2. G and L form a limited partnership, G, the general partner, contributes $10,000 and L, the limited partner, contributes $90,000. The partnership purchases a building on leased land, paying $100,00 cash and borrowing $900,000 on a nonrecourse basis from a commercial lender, securing the loan with a mortgage on the building. The terms of the loan require the payment of market rate interest and no principal for the first ten years. Assume for convenience that the building is depreciable at the rate of $50,000 per year for twenty years, and that other partnership income equals expenses for the years in question. The partnership agreeement contains a qualified income offset, and G is required to make up any capital account deficit. Except as otherwise required by a minimum gain chargeback provision, the agreement allocates profit and loss 90% to L and 10% to G until such time as the partnership recognizes items of income and gain that exceed the items of deduction and loss that it has recognized over its life. Subsequent partnership income and losses are allocated equally between G and L. Assume that it is reasonably anticipated that ehe equal allocation will begin after ten years. The partnership agreement states that G and L each has a 50% interest in partnership profits for purposes of Section 752.

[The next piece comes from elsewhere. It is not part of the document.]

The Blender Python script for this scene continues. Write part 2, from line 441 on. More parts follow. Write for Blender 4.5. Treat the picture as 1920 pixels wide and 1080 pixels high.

a. How is the $900,000 liability allocated in year one?
b. How will the liability be allocated at the end of year three?
c. How will the liability be allocated at the end of years one and three if excess nonrecourse liabilities are allocated in a ratio of 90% to L and 10% to G?
d. What result in (a) above, if the debt is guaranteed by G, who has no right to reimbursement from the partnership? Does the result change if G has a right to reimbursement from the partnership? What if G has a gross asset of only $6,000?
e. What result in (a), above, if the debt is guaranteed by L, and L as a right to reimbursement from the partnership?
f. What result in (a), above, if G is the lender?
3. The equal AB partnership's only asset is Building #1, which has a fair market value of $800,000 and an adjusted basis of $300,000. C becomes a one-third partner by contributing Building #2 with a fair market value of $700,000 and an adjusted basis of $150,000 and which is subject to a $300,000 recourse liability which the partnership assumes. At the time of C's contribution, the partnership revalues its assets under Reg. 1.704-1(b)(2)(iv)(f).
a. How is the $300,000 liability allocated?
b. What result in (a), above, if the liability is a nonrecourse debt secured by Building #2 and the partners agree to use the traditional method to allocated Section 704(c) gain?
c. If C, instead of contributing Building #2, contributes $400,000 cash and shortly thereafter the partnership incurs a $500,000 nonrecourse loan secured by Building #1, how is the $500,000 liability allocated?